Thursday 8 December 2016

Hyper Light Drifter Review


The opening scenes of Hyper Light Drifter are straight from the playbook of the early days of Anime on Western shores; Incomprehensible scenes of foreboding prophecy accompany a blast of light and disintegrating titans before a hint of story is teased: a white crystal just out of reach; encroaching inky tendrils; an devilish obsidian presence. An undisclosed amount of time later your charmingly animated avatar wakes up in a pastel world and staggers around with a distorted cough, hacking up pools of lurid blood. Where Hyper Light Drifter and those Anime broadcasts part ways is that the former is a complete and supposedly focused artefact, whilst the latter were often confusingly repackaged or unfinished articles. The reason their stories so often felt loose and disconnected were because they literally were, either through the lack of a second series or the mistranslation of script issues.

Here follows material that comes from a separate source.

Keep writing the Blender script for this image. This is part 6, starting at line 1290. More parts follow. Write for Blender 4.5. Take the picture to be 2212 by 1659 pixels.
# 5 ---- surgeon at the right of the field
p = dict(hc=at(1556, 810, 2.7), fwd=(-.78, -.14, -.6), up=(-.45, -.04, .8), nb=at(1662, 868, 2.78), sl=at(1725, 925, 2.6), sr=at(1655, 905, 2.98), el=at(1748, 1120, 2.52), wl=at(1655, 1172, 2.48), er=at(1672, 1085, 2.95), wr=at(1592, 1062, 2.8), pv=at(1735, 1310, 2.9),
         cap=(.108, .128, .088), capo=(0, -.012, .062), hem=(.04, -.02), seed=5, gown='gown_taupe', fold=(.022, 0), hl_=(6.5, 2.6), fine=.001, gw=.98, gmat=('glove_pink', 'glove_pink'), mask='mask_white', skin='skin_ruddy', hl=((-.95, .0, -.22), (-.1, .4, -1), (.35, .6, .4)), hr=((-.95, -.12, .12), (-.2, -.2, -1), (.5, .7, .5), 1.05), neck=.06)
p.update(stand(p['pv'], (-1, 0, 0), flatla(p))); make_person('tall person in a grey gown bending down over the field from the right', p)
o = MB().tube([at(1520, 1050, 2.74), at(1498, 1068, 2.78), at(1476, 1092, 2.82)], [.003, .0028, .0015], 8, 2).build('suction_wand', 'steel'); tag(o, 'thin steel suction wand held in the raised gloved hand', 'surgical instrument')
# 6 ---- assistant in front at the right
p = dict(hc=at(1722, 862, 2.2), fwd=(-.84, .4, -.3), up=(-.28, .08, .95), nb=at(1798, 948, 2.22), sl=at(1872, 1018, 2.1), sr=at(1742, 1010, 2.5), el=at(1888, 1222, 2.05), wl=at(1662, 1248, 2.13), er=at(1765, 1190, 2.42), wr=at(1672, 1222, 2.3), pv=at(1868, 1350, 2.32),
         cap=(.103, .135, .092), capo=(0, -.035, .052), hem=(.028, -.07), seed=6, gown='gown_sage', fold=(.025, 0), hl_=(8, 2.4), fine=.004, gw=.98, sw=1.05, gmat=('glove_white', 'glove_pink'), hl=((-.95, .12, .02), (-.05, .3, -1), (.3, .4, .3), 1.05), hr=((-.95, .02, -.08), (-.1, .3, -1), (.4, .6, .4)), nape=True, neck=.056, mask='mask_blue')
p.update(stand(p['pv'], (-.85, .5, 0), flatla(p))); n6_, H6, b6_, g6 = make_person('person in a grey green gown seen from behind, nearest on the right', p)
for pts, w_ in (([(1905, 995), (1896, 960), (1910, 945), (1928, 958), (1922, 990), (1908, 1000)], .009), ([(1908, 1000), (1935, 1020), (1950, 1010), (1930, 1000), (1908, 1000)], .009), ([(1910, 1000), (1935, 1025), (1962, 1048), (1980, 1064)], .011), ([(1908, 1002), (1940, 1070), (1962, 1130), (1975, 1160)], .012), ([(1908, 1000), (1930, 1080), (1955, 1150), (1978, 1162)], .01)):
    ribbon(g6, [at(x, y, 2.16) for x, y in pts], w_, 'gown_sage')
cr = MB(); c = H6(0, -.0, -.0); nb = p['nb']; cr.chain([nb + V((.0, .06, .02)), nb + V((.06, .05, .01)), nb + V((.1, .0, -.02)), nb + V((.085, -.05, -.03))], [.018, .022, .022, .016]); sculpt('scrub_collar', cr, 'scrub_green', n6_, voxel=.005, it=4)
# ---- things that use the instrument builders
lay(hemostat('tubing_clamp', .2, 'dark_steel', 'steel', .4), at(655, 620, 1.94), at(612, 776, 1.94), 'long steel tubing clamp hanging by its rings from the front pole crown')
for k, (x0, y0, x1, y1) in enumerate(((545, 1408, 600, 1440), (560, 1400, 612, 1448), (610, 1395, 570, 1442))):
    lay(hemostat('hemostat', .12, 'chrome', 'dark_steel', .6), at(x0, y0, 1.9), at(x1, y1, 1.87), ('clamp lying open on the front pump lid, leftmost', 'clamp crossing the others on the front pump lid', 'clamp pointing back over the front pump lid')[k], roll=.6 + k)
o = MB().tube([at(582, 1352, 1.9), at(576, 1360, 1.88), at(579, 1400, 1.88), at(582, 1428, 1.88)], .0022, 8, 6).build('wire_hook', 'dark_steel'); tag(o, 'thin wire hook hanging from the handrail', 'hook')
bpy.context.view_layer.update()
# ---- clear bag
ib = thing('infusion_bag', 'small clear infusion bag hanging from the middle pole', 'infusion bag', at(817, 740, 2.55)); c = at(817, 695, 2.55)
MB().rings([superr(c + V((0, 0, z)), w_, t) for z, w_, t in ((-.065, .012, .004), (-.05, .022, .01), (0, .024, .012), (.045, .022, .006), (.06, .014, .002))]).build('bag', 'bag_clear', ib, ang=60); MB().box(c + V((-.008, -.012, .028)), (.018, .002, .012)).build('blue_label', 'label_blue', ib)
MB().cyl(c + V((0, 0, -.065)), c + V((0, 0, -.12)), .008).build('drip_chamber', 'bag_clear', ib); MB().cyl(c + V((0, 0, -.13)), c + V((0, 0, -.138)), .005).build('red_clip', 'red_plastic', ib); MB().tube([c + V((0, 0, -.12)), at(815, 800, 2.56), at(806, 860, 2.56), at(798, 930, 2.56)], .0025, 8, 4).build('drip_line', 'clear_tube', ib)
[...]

Heart Machine’s game is full of immediacy and punchy combat, but its story commits a cardinal sin in the post-Souls world by confusing obscured and cryptic storytelling with good storytelling. The Souls series bifurcation of lore and gameplay works because it's hard to avoid the titbits of lore that form the strands of the grander tapestry unless you steadfastly refuse to read any item description or listen to the handful of NPCs that litter the world. Even if you do, the game is totally compelling with its use of gate-keeping enemies and the traversal of increasingly antagonistic terrain indicating the ascent to something meaningful. 

Whilst Hyper Light Drifter teases through enigmatic pictures a history of natives driven from their lands by encroaching invaders, and machines of war being built under the feet of peaceful cities, it feels too much like the core of the narrative is locked away. There are too many arbitrary blockades that have you tediously rubbing up against the edge of levels to find poorly telegraphed secrets and keys for locked doors without much to entice you to bother with the chore. Ultimately there is little to tether the frame for frame repeat of the preface that plays out after every boss triumph to the rest of the world, and the game doesn’t go far enough in its attempts to tell its story through motion.

Luckily, the main drive of the game is the combat, which goes a long way to redeeming these narrative issues. Comparisons with Nintendo's own action RPG series are unavoidable, and the brawls home in on the do-or-die feel of the old 2D Zeldas, where getting locked into a room with enemies whilst on low health felt genuinely thrilling. The Drifter has a better set of tools to deal with the various foes, with a variety of projectile weapons, a sword, and lightning fast dodges, all at their disposal. Slick animation along with the pause-on-hit feeling borrowed from Wind Waker onward makes the action feel frenetic and staccato, with just enough rhythm to prevent it from falling into chaos. 


There are issues though, primarily with the dodge being an awkward move to get used to - it doesn’t phase you through things like the animation suggests - which often leads to frustrating scenarios where you take damage whilst stuck on an enemy or piece of scenery that shouldn’t really block movement on an isometric plane due to their suggested height. Given its often steep difficulty, the time it takes to respawn feels at odds with the flow of the game, which also puts a huge dampener on experimenting in combat.

The map system also falls foul to the same cryptic obscurity of the storytelling, feeling more like a surrealist take on of an overworld map as opposed to anything particularly useful for the player, but there are plenty of people out there that enjoy this inscrutable puzzling, it would just be nice if there were some way of making it easy to parse for those who don’t. Finally, the health system ties neatly into the wounded Drifter - his death rattle cough feels appropriately weighty when it happens - but the difficulty in securing health packs before fights is counter to their interesting pause which accompanies their use, even in combat, and suggests a different method of procurement such as a static number which regenerated could have perhaps worked better.

Although the lack of story gives little reason for progress, the gameplay and exploration still has a sense of forward momentum, which makes me wonder why it needed a vague outline of a story grasping at something more meaningful beyond the initial beats: a world on the precipice of disaster and the wounded and waning Drifter who has to stop it. The rest of the gaps are filled in by Disasterpiece’s superlative and evocative score, and it’s contrary to the refinement and maturity of the other areas of the game that the story feels the need to fall back on such inane arcane scribblings.